Saturday, September 27, 2014

Wupatki and Sunset Crater Volcano National Monuments

Wupatki (Pueblo) and Sunset Crater Volcano National Monuments are located within a 35 mile loop and are both accessible for one entrance fee.  The visitor center for Sunset Crater Volcano is located 15 miles from Flagstaff on Highway 89 north.  The Wupatki Pueblo is 26 miles through the beautiful Painted Desert park loop.  There are other pueblos located along the park loop for touring.  
One of the first sights upon entering the park are the peaks of the San Francisco Mountains.  They rise to Arizona's highest point of 12,633 feet.  These peaks make up what is referred to as a stratovolcano.  A stratovolcano, also know as a composite volcano, is a conical volcano built up by layers of hardened lava.

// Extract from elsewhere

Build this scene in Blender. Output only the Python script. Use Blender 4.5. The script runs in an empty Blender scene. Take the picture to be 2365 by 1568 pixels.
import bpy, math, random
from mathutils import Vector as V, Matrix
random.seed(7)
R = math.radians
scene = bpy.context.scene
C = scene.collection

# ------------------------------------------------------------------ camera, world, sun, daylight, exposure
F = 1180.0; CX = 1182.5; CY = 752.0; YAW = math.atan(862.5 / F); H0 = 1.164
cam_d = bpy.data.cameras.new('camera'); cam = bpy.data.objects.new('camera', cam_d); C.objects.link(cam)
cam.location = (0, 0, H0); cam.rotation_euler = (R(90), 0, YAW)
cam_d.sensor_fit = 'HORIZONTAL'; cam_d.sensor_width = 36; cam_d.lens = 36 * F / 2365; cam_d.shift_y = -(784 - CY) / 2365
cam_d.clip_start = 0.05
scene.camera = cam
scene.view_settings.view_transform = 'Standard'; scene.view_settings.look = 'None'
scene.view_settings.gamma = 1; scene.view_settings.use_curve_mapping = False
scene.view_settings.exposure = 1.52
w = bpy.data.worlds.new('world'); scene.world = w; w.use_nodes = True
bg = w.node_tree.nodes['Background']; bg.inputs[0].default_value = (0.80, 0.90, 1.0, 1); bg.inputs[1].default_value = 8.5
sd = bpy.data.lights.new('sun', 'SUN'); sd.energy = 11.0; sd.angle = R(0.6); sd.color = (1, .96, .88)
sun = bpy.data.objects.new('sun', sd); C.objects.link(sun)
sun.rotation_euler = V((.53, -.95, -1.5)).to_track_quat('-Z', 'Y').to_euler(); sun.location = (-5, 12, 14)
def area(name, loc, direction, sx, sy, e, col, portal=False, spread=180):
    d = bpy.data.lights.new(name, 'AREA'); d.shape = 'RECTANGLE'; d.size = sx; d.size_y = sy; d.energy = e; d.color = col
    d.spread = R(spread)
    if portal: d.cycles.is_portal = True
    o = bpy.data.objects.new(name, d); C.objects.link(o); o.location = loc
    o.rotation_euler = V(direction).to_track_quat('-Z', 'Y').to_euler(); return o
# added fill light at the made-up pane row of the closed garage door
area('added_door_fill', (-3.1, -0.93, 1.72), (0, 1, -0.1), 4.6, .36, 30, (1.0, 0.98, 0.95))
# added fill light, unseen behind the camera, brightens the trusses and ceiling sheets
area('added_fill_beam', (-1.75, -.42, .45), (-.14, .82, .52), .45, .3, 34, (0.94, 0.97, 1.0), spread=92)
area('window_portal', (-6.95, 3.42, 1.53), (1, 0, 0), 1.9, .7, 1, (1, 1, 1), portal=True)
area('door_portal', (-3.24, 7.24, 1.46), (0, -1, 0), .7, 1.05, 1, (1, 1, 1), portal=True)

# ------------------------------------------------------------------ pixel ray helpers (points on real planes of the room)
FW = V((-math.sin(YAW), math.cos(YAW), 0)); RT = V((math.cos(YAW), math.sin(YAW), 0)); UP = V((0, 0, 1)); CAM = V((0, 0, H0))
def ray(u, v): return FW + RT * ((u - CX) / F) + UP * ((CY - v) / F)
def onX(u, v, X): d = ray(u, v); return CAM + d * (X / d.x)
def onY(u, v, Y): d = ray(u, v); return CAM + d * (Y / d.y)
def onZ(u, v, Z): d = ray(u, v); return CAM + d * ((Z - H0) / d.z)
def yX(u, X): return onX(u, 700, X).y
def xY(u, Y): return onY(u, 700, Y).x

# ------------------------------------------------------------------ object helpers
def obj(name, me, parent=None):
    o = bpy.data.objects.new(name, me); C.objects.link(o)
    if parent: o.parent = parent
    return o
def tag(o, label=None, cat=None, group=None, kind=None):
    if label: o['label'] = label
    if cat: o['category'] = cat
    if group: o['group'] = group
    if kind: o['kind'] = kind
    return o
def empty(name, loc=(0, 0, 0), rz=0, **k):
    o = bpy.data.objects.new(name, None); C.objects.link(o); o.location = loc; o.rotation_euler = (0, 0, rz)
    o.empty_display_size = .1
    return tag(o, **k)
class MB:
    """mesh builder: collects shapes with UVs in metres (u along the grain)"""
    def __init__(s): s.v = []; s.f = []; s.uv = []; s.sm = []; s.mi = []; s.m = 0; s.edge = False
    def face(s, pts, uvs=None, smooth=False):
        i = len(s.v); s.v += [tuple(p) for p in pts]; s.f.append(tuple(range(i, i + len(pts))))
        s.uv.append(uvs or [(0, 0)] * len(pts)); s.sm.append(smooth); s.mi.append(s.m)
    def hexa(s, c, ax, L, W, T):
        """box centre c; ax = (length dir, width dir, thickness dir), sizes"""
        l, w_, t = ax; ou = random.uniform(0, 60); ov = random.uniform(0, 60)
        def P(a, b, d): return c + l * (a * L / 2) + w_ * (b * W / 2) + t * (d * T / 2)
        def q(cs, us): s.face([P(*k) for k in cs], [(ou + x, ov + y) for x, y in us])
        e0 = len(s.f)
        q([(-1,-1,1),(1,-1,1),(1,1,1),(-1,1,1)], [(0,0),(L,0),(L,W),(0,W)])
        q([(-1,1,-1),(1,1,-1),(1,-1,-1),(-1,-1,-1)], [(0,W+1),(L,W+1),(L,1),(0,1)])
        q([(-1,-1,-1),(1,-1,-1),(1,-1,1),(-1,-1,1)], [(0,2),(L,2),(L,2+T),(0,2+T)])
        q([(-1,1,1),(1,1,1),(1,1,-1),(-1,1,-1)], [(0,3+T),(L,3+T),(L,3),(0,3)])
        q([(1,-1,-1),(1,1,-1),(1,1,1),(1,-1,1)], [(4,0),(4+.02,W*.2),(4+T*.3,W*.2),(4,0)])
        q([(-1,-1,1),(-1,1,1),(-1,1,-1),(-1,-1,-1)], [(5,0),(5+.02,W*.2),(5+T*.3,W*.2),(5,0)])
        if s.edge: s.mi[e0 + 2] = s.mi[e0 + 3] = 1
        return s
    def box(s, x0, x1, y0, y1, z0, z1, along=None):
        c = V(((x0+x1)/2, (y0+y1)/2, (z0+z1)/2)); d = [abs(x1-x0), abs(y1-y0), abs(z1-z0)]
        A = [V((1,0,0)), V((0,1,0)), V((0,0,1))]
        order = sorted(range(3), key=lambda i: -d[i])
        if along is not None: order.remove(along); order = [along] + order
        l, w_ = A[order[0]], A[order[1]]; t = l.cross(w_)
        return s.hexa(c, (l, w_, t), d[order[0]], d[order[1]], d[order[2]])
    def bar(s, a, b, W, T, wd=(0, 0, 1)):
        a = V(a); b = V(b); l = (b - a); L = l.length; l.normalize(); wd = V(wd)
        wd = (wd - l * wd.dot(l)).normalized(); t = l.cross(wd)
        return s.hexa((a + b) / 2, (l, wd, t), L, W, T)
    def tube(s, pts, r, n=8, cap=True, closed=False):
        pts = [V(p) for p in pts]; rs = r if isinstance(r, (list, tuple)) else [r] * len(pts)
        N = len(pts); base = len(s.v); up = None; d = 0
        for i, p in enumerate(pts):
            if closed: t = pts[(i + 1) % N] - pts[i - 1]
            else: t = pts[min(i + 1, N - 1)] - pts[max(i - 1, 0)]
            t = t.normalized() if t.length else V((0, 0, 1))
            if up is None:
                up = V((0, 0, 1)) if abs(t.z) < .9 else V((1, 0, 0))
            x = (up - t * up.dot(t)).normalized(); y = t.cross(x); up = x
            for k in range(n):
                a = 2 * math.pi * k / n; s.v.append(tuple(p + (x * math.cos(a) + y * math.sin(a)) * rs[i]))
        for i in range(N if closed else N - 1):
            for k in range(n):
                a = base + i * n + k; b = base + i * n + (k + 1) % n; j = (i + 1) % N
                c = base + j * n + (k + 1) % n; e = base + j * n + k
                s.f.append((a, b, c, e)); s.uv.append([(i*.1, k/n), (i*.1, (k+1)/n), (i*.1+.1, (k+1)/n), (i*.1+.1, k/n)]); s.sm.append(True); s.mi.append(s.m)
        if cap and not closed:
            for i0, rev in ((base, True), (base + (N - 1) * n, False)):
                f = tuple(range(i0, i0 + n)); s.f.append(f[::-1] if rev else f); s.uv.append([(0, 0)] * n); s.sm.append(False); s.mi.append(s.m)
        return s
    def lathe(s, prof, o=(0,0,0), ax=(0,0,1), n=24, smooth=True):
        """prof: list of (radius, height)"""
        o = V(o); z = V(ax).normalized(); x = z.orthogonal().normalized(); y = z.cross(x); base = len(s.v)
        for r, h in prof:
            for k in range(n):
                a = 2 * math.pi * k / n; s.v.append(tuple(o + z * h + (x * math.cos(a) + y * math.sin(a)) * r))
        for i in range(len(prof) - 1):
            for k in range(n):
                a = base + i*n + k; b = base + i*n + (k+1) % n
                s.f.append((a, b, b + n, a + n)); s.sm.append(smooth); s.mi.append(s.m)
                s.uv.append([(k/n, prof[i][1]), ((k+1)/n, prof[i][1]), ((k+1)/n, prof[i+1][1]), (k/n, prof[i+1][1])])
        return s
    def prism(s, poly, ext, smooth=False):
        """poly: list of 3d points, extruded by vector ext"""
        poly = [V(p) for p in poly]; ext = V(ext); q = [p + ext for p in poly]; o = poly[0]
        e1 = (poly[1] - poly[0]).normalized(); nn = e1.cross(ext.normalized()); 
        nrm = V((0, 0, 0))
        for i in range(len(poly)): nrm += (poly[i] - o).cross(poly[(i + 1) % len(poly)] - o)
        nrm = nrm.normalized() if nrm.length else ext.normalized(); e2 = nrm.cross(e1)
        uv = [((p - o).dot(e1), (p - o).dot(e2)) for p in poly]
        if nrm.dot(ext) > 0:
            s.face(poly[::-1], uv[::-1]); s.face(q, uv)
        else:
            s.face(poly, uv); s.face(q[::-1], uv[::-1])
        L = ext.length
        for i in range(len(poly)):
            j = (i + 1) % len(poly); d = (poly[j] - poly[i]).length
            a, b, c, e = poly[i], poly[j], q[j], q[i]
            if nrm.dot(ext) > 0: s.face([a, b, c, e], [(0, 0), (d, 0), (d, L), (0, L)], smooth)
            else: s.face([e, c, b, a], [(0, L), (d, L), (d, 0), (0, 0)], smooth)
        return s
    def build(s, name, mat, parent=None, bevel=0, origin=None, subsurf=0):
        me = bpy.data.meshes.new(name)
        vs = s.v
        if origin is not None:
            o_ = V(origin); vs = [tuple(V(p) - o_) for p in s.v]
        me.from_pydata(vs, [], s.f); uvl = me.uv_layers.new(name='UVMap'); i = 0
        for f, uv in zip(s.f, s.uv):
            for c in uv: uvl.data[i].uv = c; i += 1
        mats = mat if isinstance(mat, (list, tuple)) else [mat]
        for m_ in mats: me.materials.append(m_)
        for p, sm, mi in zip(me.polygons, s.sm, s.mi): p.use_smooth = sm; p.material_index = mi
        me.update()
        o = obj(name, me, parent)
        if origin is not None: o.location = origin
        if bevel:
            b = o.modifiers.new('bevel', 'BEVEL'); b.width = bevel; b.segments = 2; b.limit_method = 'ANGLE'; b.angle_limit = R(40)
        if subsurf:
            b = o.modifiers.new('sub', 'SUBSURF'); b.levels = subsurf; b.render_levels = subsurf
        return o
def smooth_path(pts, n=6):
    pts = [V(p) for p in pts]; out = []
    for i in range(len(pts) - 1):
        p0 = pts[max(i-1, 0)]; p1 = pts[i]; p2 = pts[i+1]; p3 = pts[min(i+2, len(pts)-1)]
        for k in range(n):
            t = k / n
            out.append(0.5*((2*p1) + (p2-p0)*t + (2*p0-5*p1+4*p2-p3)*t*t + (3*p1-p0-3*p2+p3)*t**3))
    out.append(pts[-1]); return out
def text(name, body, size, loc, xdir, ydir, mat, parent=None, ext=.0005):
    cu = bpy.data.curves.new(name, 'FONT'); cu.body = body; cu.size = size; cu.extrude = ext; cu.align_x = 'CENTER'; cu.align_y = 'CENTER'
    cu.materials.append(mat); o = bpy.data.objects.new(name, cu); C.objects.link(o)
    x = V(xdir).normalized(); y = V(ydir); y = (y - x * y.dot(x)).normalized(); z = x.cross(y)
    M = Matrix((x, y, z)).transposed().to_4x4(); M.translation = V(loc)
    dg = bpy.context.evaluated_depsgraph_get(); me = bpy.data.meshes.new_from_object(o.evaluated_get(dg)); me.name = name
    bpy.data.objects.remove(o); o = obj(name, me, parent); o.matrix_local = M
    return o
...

This is the first look at Sunset Crater.  Sunset Crater is a geological infant having erupted less than 1,000 years ago.  It is is estimated that a roaring fountain of lava rose 850 feet in the air, which is nearly as high as this 1,000 foot high cinder cone!  
The eruption of area volcanoes is what led to the local natives leaving the area to move further south. The park provides a nice half mile loop trail through this lava field.  This is located right across the road from the Lenox Crater trail.
This is the half mile walk up to the top of Lenox Crater.  The trail up to Sunset Crater has been closed since the 1970s to help preserve it.
Here's our first view of the top!
Wow!  It was worth the hike!  Check out the cloud appearing to steam out of the distant crater!
This is an interesting tree trunk.  It seems to be riddled with what I'm guessing are woodpecker holes.
This is the view heading back down the trail.  The walk was oh so much more enjoyable!
There is a parking lot near the base of Sunset Crater and a nice paved path out through this field of volcanic ash and lava flows.  The flowers that seem to thrive in the ash are beautiful.  The Fall blooming yellow Rabbitbush can be seen everywhere.  It must particularly thrive in this environment.
The red flower stalks seen scattered about are Penstemons.
This bush is called Apache Plume.  It typically blooms from June through August and then goes to seed with these beautiful pink plumes.  The plumes will be carried by the wind when the time is right. I found it to be very attractive, possibly more so with its plumes than when in full bloom with its white flowers.
The red ash is from iron oxide.
This is a lava flow that has fallen in on itself.
The cinder cone to the left is Sunset Crater.
This is looking the opposite direction from Sunset Crater.  The low rounded peak to the left is Elden Mountain near Flagstaff and the two peaks straight ahead are the San Francisco Mountain peaks.  All the hills and mountains  you see are volcanoes and make up part of a 2,200 square mile area called the San Francisco Volcanic Field.
This little lizard, who was only about two inches long, ran out on the sidewalk and seemed to  dance about as if to get our attention and detain us awhile!  He seemed to enjoy Roy giving him some scratching under his chin, but wasn't interested in being picked up. He probably gets a bit lonely out on the lava field.
The park loop to the Wupatki pueblo goes through miles of beautiful painted desert with a changing landscape of colors!
Isn't this beautiful in its pure simple colors!  We decided to leave the pueblos for another days hike, but I found this area haunting me for days.  I wasn't sure why.  I later decided that seeing the volcano fields and then this wide open pristine desert seemed to show the earth in such a natural state, as if untouched by humans!  While the red earth pueblos blend with nature as much as is possible for a man made thing, they still seemed to be an intrusion on what seemed to be the earth existing in a natural state of being.  It's quite an amazing feeling!